Hi David,
You really have me thinking and I need to figure this out before we marry or my baggage will poison the relationship.
Basically, I agree with you. It isn't really a choice of "freer" vs. "overworked" but rather something that separates the true artist from others. I truly believe I lack this. I'm not sure what it is. It's somewhere in the mood, the composition, the thought process, the intent. Yes, that's it. You are well aware of my rushing through work and how quickly I paitn and draw. That's good for what I am doing now but for real expressive art I think I must either have a missing link in my creativity or I am too lazy to plan. My excitement is in becoming as technically proficient as possible. I am not nearly as excited and my mind is vacant in fact when it comes to conjuring up meaningful work. Well, there you go. I just labeled myself a renderer again. Living up to the power of suggestion. And that's the difference for me. I can draw and paint what i see to some degree of accuracy but tell me to innovate and you will be waiting forever.

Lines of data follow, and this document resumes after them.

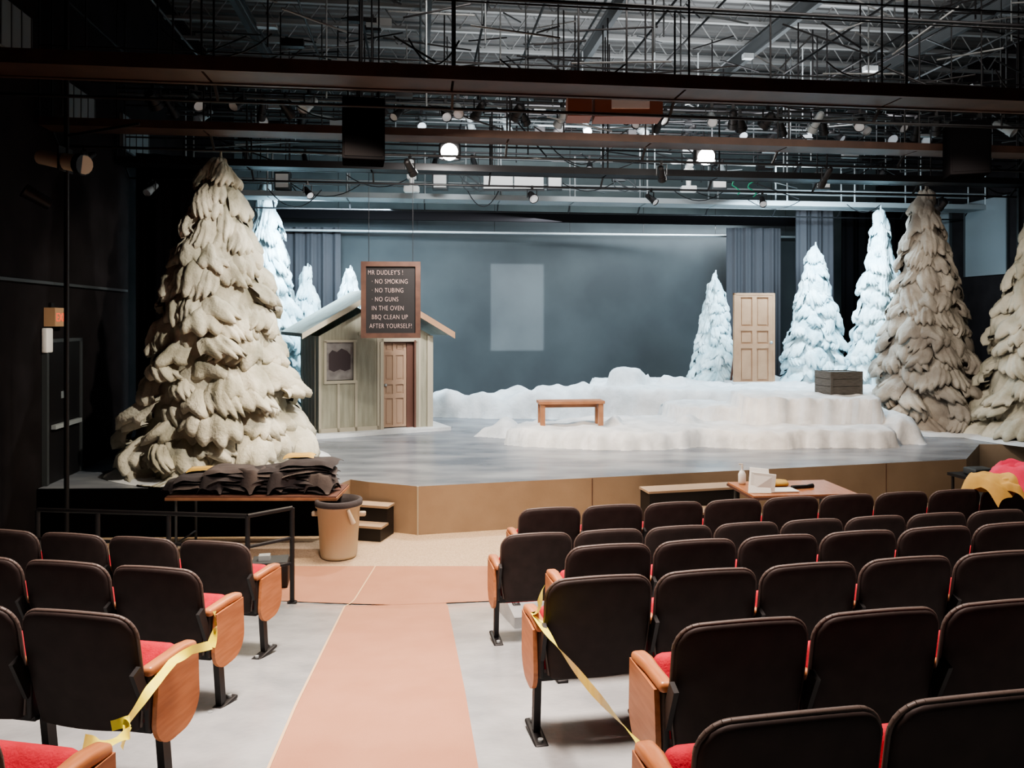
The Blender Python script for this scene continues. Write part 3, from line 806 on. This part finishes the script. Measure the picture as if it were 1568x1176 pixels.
b=MB();rg=random.Random(5);i=0
for px_,n_,hx_ in((-.78,4,.25),(-.30,6,.30),(.20,6,.28),(.64,8,.33)):
    for k in range(n_):
        z=.02+.045*k
        drape(b,px_+rg.uniform(-.05,.05),rg.uniform(-.05,.02),z+.035,hx_*rg.uniform(.9,1.08),.28*rg.uniform(.85,1.05),[M_CLOTHD,M_CLOTHB,M_CLOTHD,M_CLOTHD,M_CLOTHB][i%5],i*5.3,rg.uniform(-.22,.22),.055,.022,0)
        i+=1
for x,y,z,hx,hy,s_ in((-.5,-.14,.20,.2,.16,3),(-.05,-.12,.27,.22,.18,5),(.36,-.16,.24,.2,.16,7),(.85,-.15,.22,.18,.18,9),(-.95,-.1,.12,.15,.2,11)):
    drape(b,x,y,z,hx,hy,M_CLOTHB if s_%4==1 else M_CLOTHD,s_*7,s_*.5,z*.95,.035,0)
drape(b,-.76,.10,.25,.18,.10,M_CLOTHY,77,.2,.04,.012,0);drape(b,.50,.10,.43,.19,.12,M_CLOTHY,79,.1,.04,.012,0)
b.obj('folded_costume_pile',(-3.25,9.88,.775))

b=MB();b.bx(-.68,.68,-.42,.42,.72,.75,M_WOODO);b.bx(-.69,.69,-.43,.43,.70,.73,M_DOORSIDE)
for x in(-.6,.6):
    for y in(-.36,.36): b.tube((x,y,0),(x,y,.71),.018,.018,M_STEEL,8)
b.obj('side_table',(3.62,10.0,.012),6*D2R)
b=MB();b.extr([(-.16,-.1,0),(.12,-.14,0),(.17,.05,.26),(-.06,.09,.28)],(.0,.01,.004),M_WHITE);b.extr([(-.13,-.07,0),(.17,-.12,0),(.20,-.11,.22),(-.08,.0,.24)],(.0,.01,.004),M_WHITE)
b.bx(.15,.5,-.12,.12,0,.012,M_WHITE)
b.obj('paper_stack',(3.12,9.78,.768),.1)
b=MB();b.lathe([(0,0),(.045,0),(.05,.03),(.05,.13),(.03,.17),(.014,.18),(.014,.22)],(0,0,0),M_WHITE,16);b.tube((0,0,.22),(0,0,.26),.018,.012,M_WHITE,8);b.bx(-.045,.01,-.008,.008,.255,.27,M_WHITE)
b.obj('pump_bottle',(3.05,10.2,.768))
b=MB();b.rbox((.12,.03,.02),.018,M_BLACK,c=(0,0,.02),n=(3,1,1));b.tube((.1,0,.02),(.2,.02,.02),.02,.03,M_BLACK,10);b.obj('flashlight',(3.72,9.95,.765),.2)
b=MB();lump(b,(0,0,.03),.17,.1,.03,M_CLOTHY,3,amp=.02);b.obj('folded_cloth',(3.45,10.12,.768))

b=MB()
lump(b,(0,0,-.03),.20,.12,.06,M_CLOTHY,4,amp=.05)
drape(b,0,-.04,.03,.24,.19,M_CLOTHY,61,.3,.13,.05,None,.5)
drape(b,.1,-.10,-.02,.16,.14,M_CLOTHY,67,.9,.10,.05,None,.5)
b.obj('yellow_jacket',(4.62,7.45,1.38),.2)
b=MB()
lump(b,(0,0,0),.28,.18,.08,M_CLOTHP,5,amp=.05)
drape(b,0,-.04,.08,.36,.26,M_CLOTHP,63,.1,.18,.06,None,.5)
drape(b,.1,-.14,.0,.3,.16,M_CLOTHP,69,.1,.16,.05,None,.5)
b.obj('pink_jacket',(5.10,7.62,1.40),.2)
b=MB();b.bx(-.4,.4,-.25,.25,.70,.74,M_BLACK)
for x in(-.35,.35):
    for y in(-.2,.2): b.tube((x,y,0),(x,y,.7),.02,.02,M_BLACK,8)
b.rbox((.16,.12,.05),.02,M_STEEL,c=(-.1,0,.79),n=(1,1,1));b.obj('prop_table',(6.7,10.9,.012),.2)

# ------------------------------------------------------------------ lights
def aim(o,t):
    d=Vector(t)-o.location;o.rotation_euler=d.to_track_quat('-Z','Y').to_euler()
def spot(name,loc,tgt,e,col,ang=60,blend=.5,size=.10):
    l=bpy.data.lights.new(name,'SPOT');l.energy=e;l.color=col;l.spot_size=ang*D2R;l.spot_blend=blend;l.shadow_soft_size=size
    o=bpy.data.objects.new(name,l);SC.collection.objects.link(o);o.location=loc;aim(o,tgt);return o
def area(name,loc,tgt,e,col,sx,sy,spread=180):
    l=bpy.data.lights.new(name,'AREA');l.shape='RECTANGLE';l.size=sx;l.size_y=sy;l.energy=e;l.color=col;l.spread=spread*D2R
    o=bpy.data.objects.new(name,l);SC.collection.objects.link(o);o.location=loc;aim(o,tgt);return o
COOL=(.66,.87,1)
spot('spot_front_platform',(-1.6,9.9,5.4),(2.2,13.9,.9),1000,(1,.66,.36),38,.6)
spot('spot_front_platform',(2.8,10.4,5.4),(5.6,14.4,.9),750,(1,.66,.38),40,.7)
spot('spot_left_tree',(-.6,8.2,5.3),(-4.3,11.7,2.7),1200,(1,.94,.82),55,.6)
spot('spot_right_tree',(5.5,10.0,5.3),(9.6,15.5,2.5),540,(1,.88,.75),50,.6)
spot('spot_hut',(.5,11.5,5.4),(-2.8,15.3,1.8),400,(1,.93,.82),42,.6)
area('work_light_lamp_left',(-1.04,12.7,5.6),(-1.4,14.4,0),300,(1,.97,.93),.3,.3)
area('work_light_lamp_right',(3.25,12.8,5.6),(3.3,14.4,0),130,(1,.97,.93),.3,.3)
area('upstage_wash',(-4.0,17.6,5.5),(-4.8,19.5,2.5),420,COOL,2.5,.4)
area('upstage_wash',(1.5,18.3,5.5),(1.8,19.2,0),110,COOL,4,.4,120)
area('upstage_wash',(6.8,17.4,5.5),(7.3,19.3,2.4),420,COOL,3,.4)
area('cyc_strip',(1.5,20.6,5.6),(1.2,21.6,3.9),240,(.86,.95,1),11,.15)
area('projector_beam',(.15,19.9,3.3),(.15,21.5,3.3),17,(.88,.95,1),1.5,2.45,3)
area('stage_apron_wash',(2,9.9,5.3),(2.5,12.6,.6),190,(1,.92,.82),8,.4)
area('pit_downlight',(-1.0,9.5,5.3),(-1.0,9.3,0),180,(1,.80,.58),3,.4,120)
area('house_light',(-.6,3.8,8.2),(-.8,4.8,0),380,(1,.84,.74),1.5,1.5,80)
area('house_light',(3.8,5.0,8.2),(3.8,5.5,0),140,(1,.80,.70),2,2,80)
area('grid_fill',(3.0,15.0,6.9),(3.4,16.5,9.5),330,(.98,.98,1),9,1)  # unseen upward fill, added to brighten roof deck and trusses
area('grid_fill',(3.0,18.8,6.9),(3.4,19.6,9.5),200,(.98,.98,1),9,1)
area('catwalk_fill',(1.6,14.6,6.5),(1.8,17.8,6.1),120,(.88,.95,1),7,.3)  # added fill so moving heads and catwalk steel show, no fixture there
area('catwalk_fill',(3.0,10.0,7.4),(3.2,12.6,6.5),120,(1,.95,.9),9,.4)  # second added fill, brightens the hung fixtures
area('back_wall_light',(2.5,19.0,6.6),(2.5,22,6.2),90,(.85,.96,1),10,.3)
w=bpy.data.worlds.new('world');SC.world=w;w.use_nodes=True
bg=w.node_tree.nodes['Background']
bg.inputs[0].default_value=(.7,.58,.6,1);bg.inputs[1].default_value=.06
try: SC.view_settings.look='AgX - Medium High Contrast'
except Exception: pass
SC.view_settings.exposure=.2

# ------------------------------------------------------------------ camera
cam=bpy.data.cameras.new('camera');co=bpy.data.objects.new('camera',cam);SC.collection.objects.link(co)
co.location=(0,0,2.94);co.rotation_euler=(math.pi/2,0,0)
cam.sensor_width=36;cam.lens=27.05;cam.shift_y=-.0625;cam.clip_start=.05
SC.camera=co
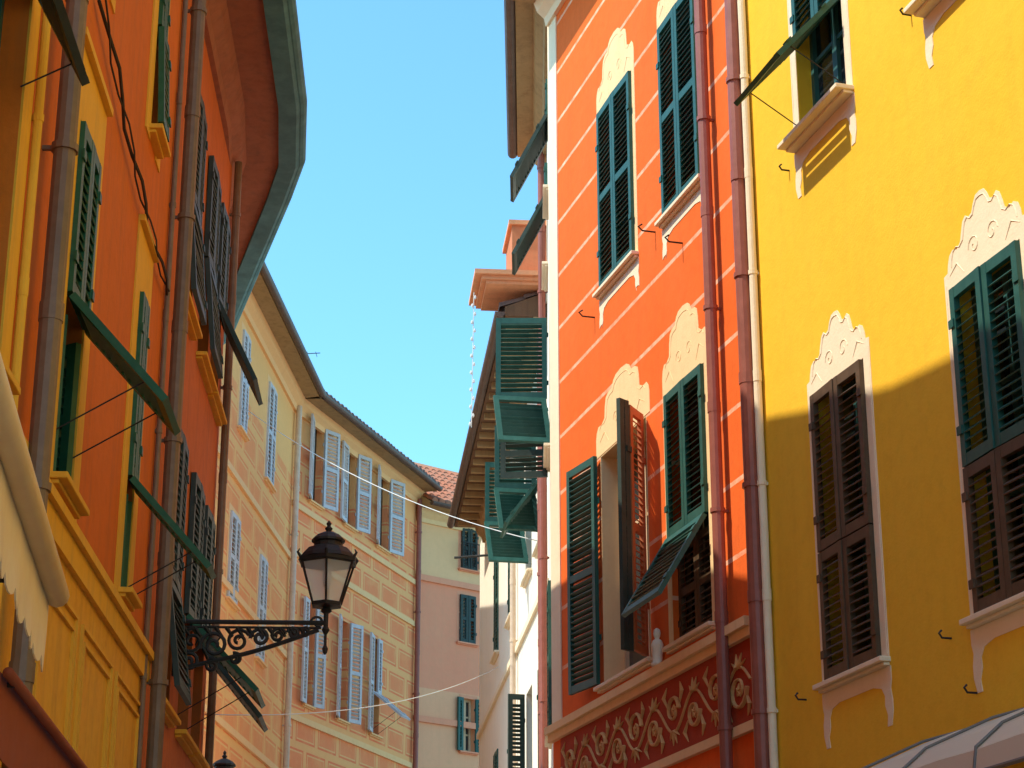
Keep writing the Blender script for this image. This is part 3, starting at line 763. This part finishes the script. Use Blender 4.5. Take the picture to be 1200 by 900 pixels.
# ============================================================ CABLES
def cable(a,b,sag,r,label,name='cable',mat=M_CRD,bulbs=0):
    a=Vector(a);b=Vector(b);bm=bmesh.new()
    pts=[a.lerp(b,t/20)-Vector((0,0,sag*4*(t/20)*(1-t/20))) for t in range(21)]
    o=(a+b)/2; pts=[p-o for p in pts]
    tube(bm,pts,r,5)
    ob=mk(name,bm,mat,None,Matrix.Translation(o)); ob["label"]=label; ob["category"]="cable"
    for i in range(bulbs):
        bm=bmesh.new(); lathe(bm,[(.006,.02),(.016,0),(.018,-.025),(.004,-.045)],6)
        p=a.lerp(b,(i+.5)/bulbs); mk('light_bulb',bm,M_WHP,ob,Matrix.Translation((p.x+.02*(-1)**i,p.y,p.z)))
q=W3.pix(285,478); e=WC.pix(632,634)
cable(W3.W(q[0],.02,q[1]),WC.W(e[0],.02,e[1]),.3,.007,"thin pale cable strung across street between cream houses")
e=WC.pix(585,782)
cable(WL.W(.1,.02,5.0),WC.W(e[0],.02,e[1]),.25,.006,"thin pale cable strung from burnt orange house across street")
cable(WC.W(.2,1.03,12.42),WC.W(.25,1.05,10.4),0,.006,"cord of small bulbs hanging from terracotta slab",name='string_lights',bulbs=16)
# ============================================================ GROUND
bm=bmesh.new(); v=[bm.verts.new(p) for p in ((-600,-600,0),(600,-600,0),(600,600,0),(-600,600,0))]; bm.faces.new(v)
g=mk('ground',bm,M_PAV); g["kind"]="structure"; g["label"]="stone paved street ground"
# ============================================================ LIGHT
SAZ=R(-105); SEL=R(53)
w=bpy.data.worlds.new("World"); scene.world=w; w.use_nodes=True; nt=w.node_tree
sky=nt.nodes.new('ShaderNodeTexSky'); sky.sky_type='NISHITA'; sky.sun_disc=False; sky.sun_elevation=SEL; sky.sun_rotation=SAZ
sky.altitude=0; sky.air_density=1.0; sky.dust_density=.5; sky.ozone_density=1.0
tint=nt.nodes.new('ShaderNodeMix'); tint.data_type='RGBA'; tint.blend_type='MULTIPLY'; tint.inputs[0].default_value=1; tint.inputs[7].default_value=(1.35,2.3,2.45,1)
nt.links.new(sky.outputs[0],tint.inputs[6])
bg=nt.nodes['Background']; bg.inputs['Strength'].default_value=.15; nt.links.new(tint.outputs[2],bg.inputs[0])
sd=Vector((math.sin(SAZ)*math.cos(SEL),math.cos(SAZ)*math.cos(SEL),math.sin(SEL)))
sl=bpy.data.lights.new('sun','SUN'); sl.energy=5.0; sl.angle=R(.5); sl.color=(1,.92,.76)
so=bpy.data.objects.new('sun',sl); COL.objects.link(so); so.rotation_euler=sd.to_track_quat('Z','Y').to_euler(); so.location=(-20,0,30)
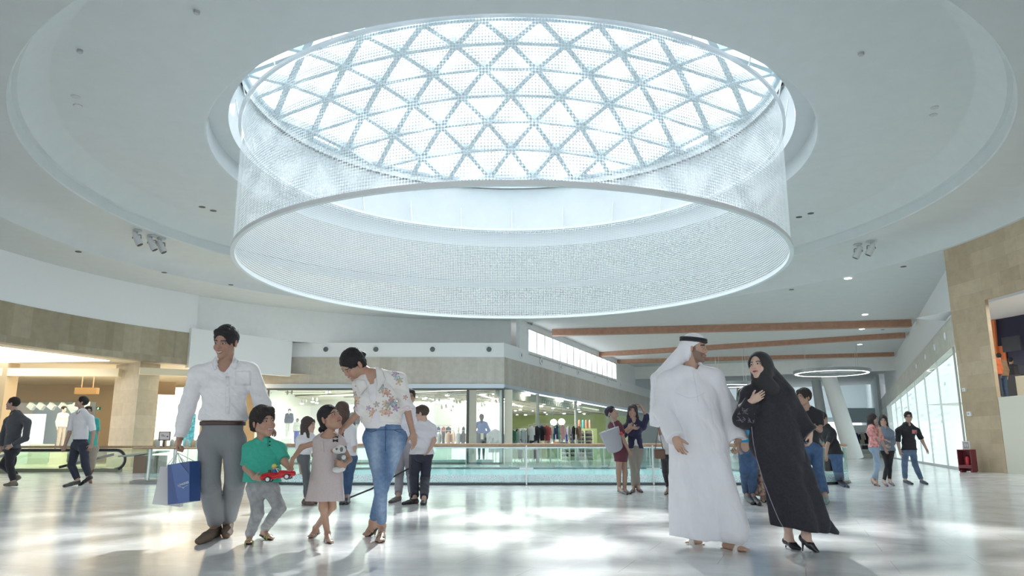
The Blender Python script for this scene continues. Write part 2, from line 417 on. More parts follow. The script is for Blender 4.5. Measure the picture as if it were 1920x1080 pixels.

It's not that I don't care so don't misunderstand. I just don't know if I have it in me. Okay wait, it's in me but I can't get it from my head to the canvas. That's more accurate. I think this is going to be a lifelong struggle. With any luck I will live long enough to create one really terrific piece of ART.
I can't thank you enough for the very encouraging things you have said and the compliments you have given. I am so glad there is someone who "gets" the struggle. It really does mean a lot.
When time permits I am going to go crazy with the tools. You all might be begging for me to go back to rendering but I'm still going to push.
In the meantime, I think I will finish these 10 pastels to the edge as most of you have suggested.
Thanks, David. You're fun and you will make a great spouse.